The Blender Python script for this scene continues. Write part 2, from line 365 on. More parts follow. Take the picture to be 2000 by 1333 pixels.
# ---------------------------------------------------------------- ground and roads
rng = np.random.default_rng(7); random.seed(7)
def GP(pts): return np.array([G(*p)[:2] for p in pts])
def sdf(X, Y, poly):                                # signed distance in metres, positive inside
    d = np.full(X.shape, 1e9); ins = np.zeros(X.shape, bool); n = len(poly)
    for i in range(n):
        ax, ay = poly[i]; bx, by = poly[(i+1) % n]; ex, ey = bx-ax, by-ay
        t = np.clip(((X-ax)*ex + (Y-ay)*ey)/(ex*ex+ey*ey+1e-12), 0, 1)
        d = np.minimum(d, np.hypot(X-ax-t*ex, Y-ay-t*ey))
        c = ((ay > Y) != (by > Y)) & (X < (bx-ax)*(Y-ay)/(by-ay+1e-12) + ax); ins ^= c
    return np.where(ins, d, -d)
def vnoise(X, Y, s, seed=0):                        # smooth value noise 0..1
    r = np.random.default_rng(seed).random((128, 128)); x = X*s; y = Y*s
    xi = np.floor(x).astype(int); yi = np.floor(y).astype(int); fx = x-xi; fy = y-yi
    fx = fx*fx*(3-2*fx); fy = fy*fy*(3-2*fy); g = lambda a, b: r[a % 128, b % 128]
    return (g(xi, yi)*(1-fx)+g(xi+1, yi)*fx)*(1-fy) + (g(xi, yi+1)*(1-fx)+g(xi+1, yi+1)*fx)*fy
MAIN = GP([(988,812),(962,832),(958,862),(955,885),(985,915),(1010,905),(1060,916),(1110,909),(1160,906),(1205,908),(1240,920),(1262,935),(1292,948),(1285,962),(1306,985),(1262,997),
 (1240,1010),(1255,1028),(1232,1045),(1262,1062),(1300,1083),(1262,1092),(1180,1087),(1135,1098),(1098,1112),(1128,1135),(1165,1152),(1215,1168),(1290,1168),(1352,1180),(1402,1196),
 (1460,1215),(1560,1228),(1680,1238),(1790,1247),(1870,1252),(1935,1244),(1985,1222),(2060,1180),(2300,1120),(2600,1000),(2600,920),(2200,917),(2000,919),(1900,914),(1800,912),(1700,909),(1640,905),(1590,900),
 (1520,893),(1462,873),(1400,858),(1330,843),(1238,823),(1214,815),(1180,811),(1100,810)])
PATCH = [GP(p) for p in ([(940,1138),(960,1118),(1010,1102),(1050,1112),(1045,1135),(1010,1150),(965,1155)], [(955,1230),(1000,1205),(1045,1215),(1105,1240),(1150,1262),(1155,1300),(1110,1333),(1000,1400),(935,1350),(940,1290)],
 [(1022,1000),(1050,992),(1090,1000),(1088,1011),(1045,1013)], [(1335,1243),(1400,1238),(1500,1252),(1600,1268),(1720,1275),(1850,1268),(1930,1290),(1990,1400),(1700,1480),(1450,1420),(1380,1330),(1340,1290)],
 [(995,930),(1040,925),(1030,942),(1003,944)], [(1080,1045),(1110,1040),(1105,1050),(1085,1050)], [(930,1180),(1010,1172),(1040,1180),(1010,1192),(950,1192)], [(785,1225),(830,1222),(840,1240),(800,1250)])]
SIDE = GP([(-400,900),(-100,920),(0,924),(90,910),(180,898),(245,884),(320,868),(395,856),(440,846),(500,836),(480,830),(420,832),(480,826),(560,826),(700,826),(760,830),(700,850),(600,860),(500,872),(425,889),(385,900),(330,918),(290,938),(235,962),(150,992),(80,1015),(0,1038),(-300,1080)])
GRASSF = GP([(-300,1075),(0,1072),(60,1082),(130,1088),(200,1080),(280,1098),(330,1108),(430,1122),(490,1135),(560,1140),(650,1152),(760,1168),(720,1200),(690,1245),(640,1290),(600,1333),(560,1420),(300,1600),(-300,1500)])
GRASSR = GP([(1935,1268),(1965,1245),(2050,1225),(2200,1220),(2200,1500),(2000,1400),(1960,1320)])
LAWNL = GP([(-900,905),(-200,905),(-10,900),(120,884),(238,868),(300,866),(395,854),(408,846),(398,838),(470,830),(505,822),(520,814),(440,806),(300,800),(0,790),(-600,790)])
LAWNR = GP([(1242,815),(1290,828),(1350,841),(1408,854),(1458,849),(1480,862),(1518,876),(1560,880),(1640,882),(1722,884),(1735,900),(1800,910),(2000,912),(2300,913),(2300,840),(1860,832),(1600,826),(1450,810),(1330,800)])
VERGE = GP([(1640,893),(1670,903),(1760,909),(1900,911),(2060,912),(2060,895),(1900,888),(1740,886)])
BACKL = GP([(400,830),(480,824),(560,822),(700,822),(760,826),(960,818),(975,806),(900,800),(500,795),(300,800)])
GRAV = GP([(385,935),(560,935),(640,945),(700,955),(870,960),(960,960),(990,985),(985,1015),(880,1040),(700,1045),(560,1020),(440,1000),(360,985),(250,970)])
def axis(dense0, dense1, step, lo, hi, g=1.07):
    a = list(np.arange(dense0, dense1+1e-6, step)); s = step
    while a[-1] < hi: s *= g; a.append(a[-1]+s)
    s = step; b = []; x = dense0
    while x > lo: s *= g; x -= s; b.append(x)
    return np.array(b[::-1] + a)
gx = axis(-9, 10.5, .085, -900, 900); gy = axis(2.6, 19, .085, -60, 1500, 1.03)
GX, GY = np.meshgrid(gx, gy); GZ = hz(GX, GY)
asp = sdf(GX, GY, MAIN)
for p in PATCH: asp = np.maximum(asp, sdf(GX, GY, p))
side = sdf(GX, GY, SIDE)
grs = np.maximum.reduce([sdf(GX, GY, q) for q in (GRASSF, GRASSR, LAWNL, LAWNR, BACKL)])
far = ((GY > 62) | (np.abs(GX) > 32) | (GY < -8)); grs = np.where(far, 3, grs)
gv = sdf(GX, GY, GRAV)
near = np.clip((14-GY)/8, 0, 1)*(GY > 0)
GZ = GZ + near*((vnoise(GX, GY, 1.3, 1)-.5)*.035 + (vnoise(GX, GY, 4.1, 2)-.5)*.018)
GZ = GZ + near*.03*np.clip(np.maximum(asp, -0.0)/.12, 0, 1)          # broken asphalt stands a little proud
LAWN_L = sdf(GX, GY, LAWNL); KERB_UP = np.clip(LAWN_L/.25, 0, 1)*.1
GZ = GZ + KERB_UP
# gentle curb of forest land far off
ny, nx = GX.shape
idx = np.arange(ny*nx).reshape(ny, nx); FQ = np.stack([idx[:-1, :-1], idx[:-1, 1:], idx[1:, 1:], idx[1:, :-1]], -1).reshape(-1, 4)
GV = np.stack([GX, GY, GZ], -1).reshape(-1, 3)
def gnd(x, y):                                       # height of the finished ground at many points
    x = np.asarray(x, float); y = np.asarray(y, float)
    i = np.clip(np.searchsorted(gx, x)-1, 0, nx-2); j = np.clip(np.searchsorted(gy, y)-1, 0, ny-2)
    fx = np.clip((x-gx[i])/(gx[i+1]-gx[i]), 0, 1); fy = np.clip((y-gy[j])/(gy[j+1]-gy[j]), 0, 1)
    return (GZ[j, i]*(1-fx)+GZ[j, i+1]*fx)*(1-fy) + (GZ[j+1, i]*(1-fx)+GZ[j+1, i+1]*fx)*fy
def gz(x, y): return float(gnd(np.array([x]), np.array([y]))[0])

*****

*Given exercise*. Using the data above, reproduce every line exactly.

*Exercise output*.
The Blender Python script for this scene continues. Write part 2, from line 365 on. More parts follow. Take the picture to be 2000 by 1333 pixels.
# ---------------------------------------------------------------- ground and roads
rng = np.random.default_rng(7); random.seed(7)
def GP(pts): return np.array([G(*p)[:2] for p in pts])
def sdf(X, Y, poly):                                # signed distance in metres, positive inside
    d = np.full(X.shape, 1e9); ins = np.zeros(X.shape, bool); n = len(poly)
    for i in range(n):
        ax, ay = poly[i]; bx, by = poly[(i+1) % n]; ex, ey = bx-ax, by-ay
        t = np.clip(((X-ax)*ex + (Y-ay)*ey)/(ex*ex+ey*ey+1e-12), 0, 1)
        d = np.minimum(d, np.hypot(X-ax-t*ex, Y-ay-t*ey))
        c = ((ay > Y) != (by > Y)) & (X < (bx-ax)*(Y-ay)/(by-ay+1e-12) + ax); ins ^= c
    return np.where(ins, d, -d)
def vnoise(X, Y, s, seed=0):                        # smooth value noise 0..1
    r = np.random.default_rng(seed).random((128, 128)); x = X*s; y = Y*s
    xi = np.floor(x).astype(int); yi = np.floor(y).astype(int); fx = x-xi; fy = y-yi
    fx = fx*fx*(3-2*fx); fy = fy*fy*(3-2*fy); g = lambda a, b: r[a % 128, b % 128]
    return (g(xi, yi)*(1-fx)+g(xi+1, yi)*fx)*(1-fy) + (g(xi, yi+1)*(1-fx)+g(xi+1, yi+1)*fx)*fy
MAIN = GP([(988,812),(962,832),(958,862),(955,885),(985,915),(1010,905),(1060,916),(1110,909),(1160,906),(1205,908),(1240,920),(1262,935),(1292,948),(1285,962),(1306,985),(1262,997),
 (1240,1010),(1255,1028),(1232,1045),(1262,1062),(1300,1083),(1262,1092),(1180,1087),(1135,1098),(1098,1112),(1128,1135),(1165,1152),(1215,1168),(1290,1168),(1352,1180),(1402,1196),
 (1460,1215),(1560,1228),(1680,1238),(1790,1247),(1870,1252),(1935,1244),(1985,1222),(2060,1180),(2300,1120),(2600,1000),(2600,920),(2200,917),(2000,919),(1900,914),(1800,912),(1700,909),(1640,905),(1590,900),
 (1520,893),(1462,873),(1400,858),(1330,843),(1238,823),(1214,815),(1180,811),(1100,810)])
PATCH = [GP(p) for p in ([(940,1138),(960,1118),(1010,1102),(1050,1112),(1045,1135),(1010,1150),(965,1155)], [(955,1230),(1000,1205),(1045,1215),(1105,1240),(1150,1262),(1155,1300),(1110,1333),(1000,1400),(935,1350),(940,1290)],
 [(1022,1000),(1050,992),(1090,1000),(1088,1011),(1045,1013)], [(1335,1243),(1400,1238),(1500,1252),(1600,1268),(1720,1275),(1850,1268),(1930,1290),(1990,1400),(1700,1480),(1450,1420),(1380,1330),(1340,1290)],
 [(995,930),(1040,925),(1030,942),(1003,944)], [(1080,1045),(1110,1040),(1105,1050),(1085,1050)], [(930,1180),(1010,1172),(1040,1180),(1010,1192),(950,1192)], [(785,1225),(830,1222),(840,1240),(800,1250)])]
SIDE = GP([(-400,900),(-100,920),(0,924),(90,910),(180,898),(245,884),(320,868),(395,856),(440,846),(500,836),(480,830),(420,832),(480,826),(560,826),(700,826),(760,830),(700,850),(600,860),(500,872),(425,889),(385,900),(330,918),(290,938),(235,962),(150,992),(80,1015),(0,1038),(-300,1080)])
GRASSF = GP([(-300,1075),(0,1072),(60,1082),(130,1088),(200,1080),(280,1098),(330,1108),(430,1122),(490,1135),(560,1140),(650,1152),(760,1168),(720,1200),(690,1245),(640,1290),(600,1333),(560,1420),(300,1600),(-300,1500)])
GRASSR = GP([(1935,1268),(1965,1245),(2050,1225),(2200,1220),(2200,1500),(2000,1400),(1960,1320)])
LAWNL = GP([(-900,905),(-200,905),(-10,900),(120,884),(238,868),(300,866),(395,854),(408,846),(398,838),(470,830),(505,822),(520,814),(440,806),(300,800),(0,790),(-600,790)])
LAWNR = GP([(1242,815),(1290,828),(1350,841),(1408,854),(1458,849),(1480,862),(1518,876),(1560,880),(1640,882),(1722,884),(1735,900),(1800,910),(2000,912),(2300,913),(2300,840),(1860,832),(1600,826),(1450,810),(1330,800)])
VERGE = GP([(1640,893),(1670,903),(1760,909),(1900,911),(2060,912),(2060,895),(1900,888),(1740,886)])
BACKL = GP([(400,830),(480,824),(560,822),(700,822),(760,826),(960,818),(975,806),(900,800),(500,795),(300,800)])
GRAV = GP([(385,935),(560,935),(640,945),(700,955),(870,960),(960,960),(990,985),(985,1015),(880,1040),(700,1045),(560,1020),(440,1000),(360,985),(250,970)])
def axis(dense0, dense1, step, lo, hi, g=1.07):
    a = list(np.arange(dense0, dense1+1e-6, step)); s = step
    while a[-1] < hi: s *= g; a.append(a[-1]+s)
    s = step; b = []; x = dense0
    while x > lo: s *= g; x -= s; b.append(x)
    return np.array(b[::-1] + a)
gx = axis(-9, 10.5, .085, -900, 900); gy = axis(2.6, 19, .085, -60, 1500, 1.03)
GX, GY = np.meshgrid(gx, gy); GZ = hz(GX, GY)
asp = sdf(GX, GY, MAIN)
for p in PATCH: asp = np.maximum(asp, sdf(GX, GY, p))
side = sdf(GX, GY, SIDE)
grs = np.maximum.reduce([sdf(GX, GY, q) for q in (GRASSF, GRASSR, LAWNL, LAWNR, BACKL)])
far = ((GY > 62) | (np.abs(GX) > 32) | (GY < -8)); grs = np.where(far, 3, grs)
gv = sdf(GX, GY, GRAV)
near = np.clip((14-GY)/8, 0, 1)*(GY > 0)
GZ = GZ + near*((vnoise(GX, GY, 1.3, 1)-.5)*.035 + (vnoise(GX, GY, 4.1, 2)-.5)*.018)
GZ = GZ + near*.03*np.clip(np.maximum(asp, -0.0)/.12, 0, 1)          # broken asphalt stands a little proud
LAWN_L = sdf(GX, GY, LAWNL); KERB_UP = np.clip(LAWN_L/.25, 0, 1)*.1
GZ = GZ + KERB_UP
# gentle curb of forest land far off
ny, nx = GX.shape
idx = np.arange(ny*nx).reshape(ny, nx); FQ = np.stack([idx[:-1, :-1], idx[:-1, 1:], idx[1:, 1:], idx[1:, :-1]], -1).reshape(-1, 4)
GV = np.stack([GX, GY, GZ], -1).reshape(-1, 3)
def gnd(x, y):                                       # height of the finished ground at many points
    x = np.asarray(x, float); y = np.asarray(y, float)
    i = np.clip(np.searchsorted(gx, x)-1, 0, nx-2); j = np.clip(np.searchsorted(gy, y)-1, 0, ny-2)
    fx = np.clip((x-gx[i])/(gx[i+1]-gx[i]), 0, 1); fy = np.clip((y-gy[j])/(gy[j+1]-gy[j]), 0, 1)
    return (GZ[j, i]*(1-fx)+GZ[j, i+1]*fx)*(1-fy) + (GZ[j+1, i]*(1-fx)+GZ[j+1, i+1]*fx)*fy
def gz(x, y): return float(gnd(np.array([x]), np.array([y]))[0])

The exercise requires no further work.